A living, breathing character....
Daly Mavorneen | Los Angeles, CA | 02/19/2004
(5 out of 5 stars)
"After the collected horror-film scores of Italian composers, Goblin, the best SINGLE film score of all time has got to be David Shire's "The Taking of Pelham One Two Three." The urgency of the drums, scratchers and trumpets will make you sweat with nervousness (like the hostages on the subway train)! If you like thumping 70's funk, acid jazz, or even classical twelve-tone composition (!) you will be in heaven listening to this soundtack, which is, unbelievably, an utterly unique amalgam of all three! Shire's score is a living, breathing, menacing character in the film, and one that you will not soon forget. I first saw the film when I was 12 or 13 and have never been able to get the sinister melody-line out of my head. And now it's FINALLY available on CD! Want the recipe for one awesome aural cocktail?

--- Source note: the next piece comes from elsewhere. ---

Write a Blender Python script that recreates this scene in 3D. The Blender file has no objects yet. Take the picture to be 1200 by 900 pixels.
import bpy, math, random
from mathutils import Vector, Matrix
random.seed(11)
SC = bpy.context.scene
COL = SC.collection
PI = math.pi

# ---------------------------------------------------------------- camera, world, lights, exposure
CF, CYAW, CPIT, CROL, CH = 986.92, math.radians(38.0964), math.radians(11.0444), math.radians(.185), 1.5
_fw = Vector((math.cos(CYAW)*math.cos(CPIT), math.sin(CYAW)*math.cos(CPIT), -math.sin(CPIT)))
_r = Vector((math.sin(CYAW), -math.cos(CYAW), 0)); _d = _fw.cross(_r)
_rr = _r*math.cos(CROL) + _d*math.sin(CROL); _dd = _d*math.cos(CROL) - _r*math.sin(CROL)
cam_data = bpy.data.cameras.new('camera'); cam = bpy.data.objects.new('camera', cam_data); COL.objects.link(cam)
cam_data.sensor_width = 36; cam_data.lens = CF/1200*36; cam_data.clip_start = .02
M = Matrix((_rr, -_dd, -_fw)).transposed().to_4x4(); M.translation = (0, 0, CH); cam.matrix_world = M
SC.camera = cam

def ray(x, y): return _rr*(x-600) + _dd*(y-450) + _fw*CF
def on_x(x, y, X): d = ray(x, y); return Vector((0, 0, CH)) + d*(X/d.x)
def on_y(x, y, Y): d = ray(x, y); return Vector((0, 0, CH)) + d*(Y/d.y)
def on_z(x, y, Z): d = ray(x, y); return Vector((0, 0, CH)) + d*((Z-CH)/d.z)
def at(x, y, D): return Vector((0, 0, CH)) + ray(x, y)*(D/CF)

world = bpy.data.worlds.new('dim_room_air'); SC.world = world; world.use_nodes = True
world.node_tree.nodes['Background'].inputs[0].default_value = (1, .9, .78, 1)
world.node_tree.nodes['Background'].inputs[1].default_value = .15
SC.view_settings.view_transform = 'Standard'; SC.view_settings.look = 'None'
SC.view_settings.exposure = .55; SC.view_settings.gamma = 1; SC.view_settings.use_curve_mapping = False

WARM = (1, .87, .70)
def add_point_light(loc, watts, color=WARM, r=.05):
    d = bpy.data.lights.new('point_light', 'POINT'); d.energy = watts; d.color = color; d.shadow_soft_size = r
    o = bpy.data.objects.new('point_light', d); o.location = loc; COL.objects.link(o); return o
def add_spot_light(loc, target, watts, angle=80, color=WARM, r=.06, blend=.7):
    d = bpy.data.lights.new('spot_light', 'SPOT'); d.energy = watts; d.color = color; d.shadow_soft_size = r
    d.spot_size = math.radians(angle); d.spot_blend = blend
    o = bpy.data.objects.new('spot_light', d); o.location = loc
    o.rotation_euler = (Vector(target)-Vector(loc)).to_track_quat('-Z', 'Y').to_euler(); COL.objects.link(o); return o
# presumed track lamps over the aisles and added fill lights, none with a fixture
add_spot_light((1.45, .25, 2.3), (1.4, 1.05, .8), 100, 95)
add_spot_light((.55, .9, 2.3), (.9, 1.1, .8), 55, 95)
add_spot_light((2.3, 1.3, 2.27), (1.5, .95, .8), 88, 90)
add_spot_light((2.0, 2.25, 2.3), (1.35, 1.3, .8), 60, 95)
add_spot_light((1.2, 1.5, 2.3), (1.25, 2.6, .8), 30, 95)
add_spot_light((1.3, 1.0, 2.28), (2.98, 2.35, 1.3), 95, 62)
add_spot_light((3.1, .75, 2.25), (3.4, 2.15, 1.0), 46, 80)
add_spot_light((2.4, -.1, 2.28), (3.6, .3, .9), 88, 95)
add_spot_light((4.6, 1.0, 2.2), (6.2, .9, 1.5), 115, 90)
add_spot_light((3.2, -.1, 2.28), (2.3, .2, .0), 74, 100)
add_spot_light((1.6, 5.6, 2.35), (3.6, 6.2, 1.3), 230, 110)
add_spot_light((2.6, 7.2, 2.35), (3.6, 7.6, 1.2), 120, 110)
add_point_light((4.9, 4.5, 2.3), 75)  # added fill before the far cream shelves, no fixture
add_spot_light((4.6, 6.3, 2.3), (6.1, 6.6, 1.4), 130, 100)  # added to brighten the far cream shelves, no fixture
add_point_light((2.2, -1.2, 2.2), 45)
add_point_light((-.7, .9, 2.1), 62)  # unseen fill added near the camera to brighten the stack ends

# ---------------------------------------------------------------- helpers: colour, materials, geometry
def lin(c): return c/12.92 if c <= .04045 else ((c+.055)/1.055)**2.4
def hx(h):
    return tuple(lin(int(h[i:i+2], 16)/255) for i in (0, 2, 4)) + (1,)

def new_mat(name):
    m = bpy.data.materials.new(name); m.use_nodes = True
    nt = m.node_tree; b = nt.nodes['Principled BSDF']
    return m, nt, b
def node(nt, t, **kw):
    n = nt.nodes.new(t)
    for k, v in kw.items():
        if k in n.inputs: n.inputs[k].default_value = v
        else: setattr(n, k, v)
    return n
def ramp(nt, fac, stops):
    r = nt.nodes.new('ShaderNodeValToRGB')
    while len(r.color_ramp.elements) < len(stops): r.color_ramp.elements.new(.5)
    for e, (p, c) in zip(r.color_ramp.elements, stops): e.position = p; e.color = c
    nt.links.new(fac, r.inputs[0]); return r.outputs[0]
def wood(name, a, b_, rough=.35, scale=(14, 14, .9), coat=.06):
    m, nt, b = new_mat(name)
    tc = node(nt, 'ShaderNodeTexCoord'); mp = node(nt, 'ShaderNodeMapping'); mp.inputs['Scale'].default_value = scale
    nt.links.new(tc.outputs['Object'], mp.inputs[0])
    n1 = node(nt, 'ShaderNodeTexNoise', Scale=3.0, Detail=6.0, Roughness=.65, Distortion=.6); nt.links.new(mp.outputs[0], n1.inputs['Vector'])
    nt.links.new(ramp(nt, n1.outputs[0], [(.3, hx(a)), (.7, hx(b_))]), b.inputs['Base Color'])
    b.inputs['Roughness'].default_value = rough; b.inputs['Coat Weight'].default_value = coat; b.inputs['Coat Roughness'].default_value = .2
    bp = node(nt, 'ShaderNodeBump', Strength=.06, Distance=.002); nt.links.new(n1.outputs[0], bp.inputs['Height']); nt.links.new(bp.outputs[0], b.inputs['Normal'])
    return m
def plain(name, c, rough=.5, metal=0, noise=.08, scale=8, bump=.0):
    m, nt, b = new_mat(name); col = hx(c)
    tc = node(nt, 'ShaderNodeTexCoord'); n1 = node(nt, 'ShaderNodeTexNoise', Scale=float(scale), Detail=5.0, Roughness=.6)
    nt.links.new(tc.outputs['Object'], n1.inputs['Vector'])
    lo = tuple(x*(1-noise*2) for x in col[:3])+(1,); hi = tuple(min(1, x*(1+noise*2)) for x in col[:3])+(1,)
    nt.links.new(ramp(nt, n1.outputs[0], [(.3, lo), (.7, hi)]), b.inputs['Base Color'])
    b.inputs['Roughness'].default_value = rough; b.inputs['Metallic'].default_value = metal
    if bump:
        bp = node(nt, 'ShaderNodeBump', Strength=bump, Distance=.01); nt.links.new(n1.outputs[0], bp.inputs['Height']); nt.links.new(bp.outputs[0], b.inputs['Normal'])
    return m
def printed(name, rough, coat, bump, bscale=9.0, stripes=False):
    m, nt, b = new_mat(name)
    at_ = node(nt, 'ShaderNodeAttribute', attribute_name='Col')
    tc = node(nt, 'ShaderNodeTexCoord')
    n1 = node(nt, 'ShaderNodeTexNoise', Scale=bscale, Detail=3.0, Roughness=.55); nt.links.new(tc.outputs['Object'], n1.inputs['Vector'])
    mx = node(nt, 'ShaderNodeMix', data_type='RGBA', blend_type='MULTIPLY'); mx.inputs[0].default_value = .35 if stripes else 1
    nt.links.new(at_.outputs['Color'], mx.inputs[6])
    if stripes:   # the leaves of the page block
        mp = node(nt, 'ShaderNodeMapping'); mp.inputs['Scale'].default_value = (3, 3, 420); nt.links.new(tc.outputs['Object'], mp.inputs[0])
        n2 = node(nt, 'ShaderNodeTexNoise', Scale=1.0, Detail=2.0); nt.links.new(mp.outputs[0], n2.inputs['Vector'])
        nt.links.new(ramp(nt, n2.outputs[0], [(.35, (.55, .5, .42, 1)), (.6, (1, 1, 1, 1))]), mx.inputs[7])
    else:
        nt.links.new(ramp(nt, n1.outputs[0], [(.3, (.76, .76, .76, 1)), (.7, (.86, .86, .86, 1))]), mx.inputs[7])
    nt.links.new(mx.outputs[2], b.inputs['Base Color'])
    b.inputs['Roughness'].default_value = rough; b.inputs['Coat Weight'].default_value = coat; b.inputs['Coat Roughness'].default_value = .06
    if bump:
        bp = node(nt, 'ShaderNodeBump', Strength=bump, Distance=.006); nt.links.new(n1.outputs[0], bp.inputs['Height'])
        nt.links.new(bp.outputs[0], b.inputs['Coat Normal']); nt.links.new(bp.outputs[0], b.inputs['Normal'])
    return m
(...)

Put "The Goblin Collection 1975-1989," "The Taking of Pelham One Two Three" and the Beastie Boys' "Ill Communication" (for their bass-heavy, funk-jazz samples) into the CD player and press "shuffle" or "random"---then Lose Yourself!"
Random spider brass funk
Mr. A. Pomeroy | Wiltshire, England | 04/08/2006
(5 out of 5 stars)
"This is great fun. It's also very odd, and not quite the kind of 1970s police film soundtrack you might be expecting; although a couple of tracks sound like Dirty Harry ("Blue and Green Talk", for example), it's mostly a weird but funky musical experiment. It's best listened to as one long single song, in which case it becomes a bit like Kraftwerk's "Autobahn", in that it's a series of variations on a single theme.

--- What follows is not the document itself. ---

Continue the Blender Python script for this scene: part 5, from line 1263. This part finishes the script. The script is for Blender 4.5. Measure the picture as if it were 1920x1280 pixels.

And what an odd theme it is. The main melody sounds completely random, and apparently it was created with some kind of mathematical process. Most tracks involve variations on a swinging brass beat in the background with this random-sounding melody over the top. It's a bit like Jerry Goldsmith's music for "Capricorn One" in its mixture of atonality and brute force.
Sometimes it slows down (the end of "Moving Again Blues"), sometimes it goes real quiet ("Dolowitz Gets Killed"), and sometimes it gets very loud (the beginning of "Money Montage"), but it's recognisably the same piece of music put through a blender. "Smoking More, Enjoying it Less" and the opening titles are the swinging-est, the end title is basically the opening title but not as good, and "Blue and Green Talk" is the most conventional-sounding 70s cop show track, with that wooden scraper thing that was all over the place at the time. "Dolowitz Takes a Look" is a bizarre mixture of aggressive brass funk and cocktail jazz music, and sounds like something from a weird spy thriller.
I can barely remember the film, which was a minor classic of its genre. It was a police procedural with a dash of caper film. All I know of David Shire is that he went on to do some of the music for "Saturday Night Fever". This soundtrack is nothing like that, and it's worth owning for the opening title alone, which swaggers like a magickist."